Leave out the pictures and set down exactly the lines from the start of the listing through the one with "bpy.data.objects.remove(o)", both included.

Start of STORED DATA

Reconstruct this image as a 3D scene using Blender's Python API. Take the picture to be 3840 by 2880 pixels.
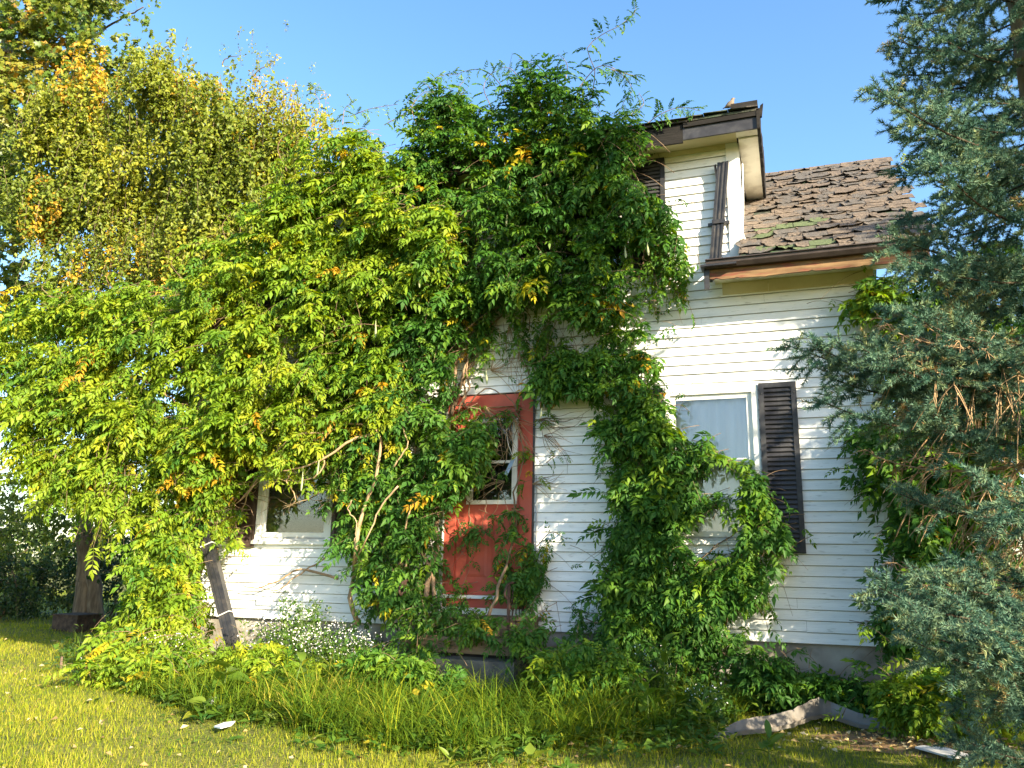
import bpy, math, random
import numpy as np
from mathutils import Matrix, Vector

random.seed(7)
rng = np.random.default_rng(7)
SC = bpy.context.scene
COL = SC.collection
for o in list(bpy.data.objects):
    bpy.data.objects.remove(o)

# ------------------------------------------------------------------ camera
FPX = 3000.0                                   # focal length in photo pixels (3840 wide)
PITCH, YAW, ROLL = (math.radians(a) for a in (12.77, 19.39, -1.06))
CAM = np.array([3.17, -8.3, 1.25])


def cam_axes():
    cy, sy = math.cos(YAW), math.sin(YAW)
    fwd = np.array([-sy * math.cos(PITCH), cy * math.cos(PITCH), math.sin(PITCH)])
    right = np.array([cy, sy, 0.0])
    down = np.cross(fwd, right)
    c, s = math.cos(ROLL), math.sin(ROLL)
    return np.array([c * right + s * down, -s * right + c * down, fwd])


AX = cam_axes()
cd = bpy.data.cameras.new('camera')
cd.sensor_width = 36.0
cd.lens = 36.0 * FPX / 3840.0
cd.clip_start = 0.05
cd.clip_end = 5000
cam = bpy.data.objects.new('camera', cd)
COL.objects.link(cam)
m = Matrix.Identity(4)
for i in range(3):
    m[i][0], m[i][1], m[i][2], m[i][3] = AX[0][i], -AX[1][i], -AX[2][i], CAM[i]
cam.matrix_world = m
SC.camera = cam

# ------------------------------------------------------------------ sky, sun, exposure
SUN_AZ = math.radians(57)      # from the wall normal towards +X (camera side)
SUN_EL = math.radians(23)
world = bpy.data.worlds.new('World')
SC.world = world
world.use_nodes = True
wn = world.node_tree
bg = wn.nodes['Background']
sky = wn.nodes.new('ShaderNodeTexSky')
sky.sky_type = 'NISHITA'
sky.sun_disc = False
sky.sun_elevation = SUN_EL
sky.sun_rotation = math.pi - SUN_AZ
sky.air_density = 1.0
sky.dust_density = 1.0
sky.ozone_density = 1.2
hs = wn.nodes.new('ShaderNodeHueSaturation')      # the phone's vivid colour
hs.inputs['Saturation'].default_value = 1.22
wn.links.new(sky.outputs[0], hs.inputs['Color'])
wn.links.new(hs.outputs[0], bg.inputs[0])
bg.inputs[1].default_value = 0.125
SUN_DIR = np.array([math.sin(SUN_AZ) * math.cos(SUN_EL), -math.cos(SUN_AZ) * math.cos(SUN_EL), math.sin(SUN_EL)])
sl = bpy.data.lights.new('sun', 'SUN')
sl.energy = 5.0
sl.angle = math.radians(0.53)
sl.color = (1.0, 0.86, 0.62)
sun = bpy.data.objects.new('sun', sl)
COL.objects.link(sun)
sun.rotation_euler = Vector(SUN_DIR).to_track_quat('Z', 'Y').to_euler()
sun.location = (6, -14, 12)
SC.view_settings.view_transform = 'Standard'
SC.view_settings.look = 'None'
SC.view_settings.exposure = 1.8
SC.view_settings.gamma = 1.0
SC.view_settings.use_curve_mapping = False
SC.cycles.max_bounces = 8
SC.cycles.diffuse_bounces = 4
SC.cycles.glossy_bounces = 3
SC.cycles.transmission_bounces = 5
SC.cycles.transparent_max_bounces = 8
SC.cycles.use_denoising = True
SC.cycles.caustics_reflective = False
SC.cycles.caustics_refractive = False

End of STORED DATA

» WRITTEN RESPONSE:
Reconstruct this image as a 3D scene using Blender's Python API. Take the picture to be 3840 by 2880 pixels.
import bpy, math, random
import numpy as np
from mathutils import Matrix, Vector

random.seed(7)
rng = np.random.default_rng(7)
SC = bpy.context.scene
COL = SC.collection
for o in list(bpy.data.objects):
    bpy.data.objects.remove(o)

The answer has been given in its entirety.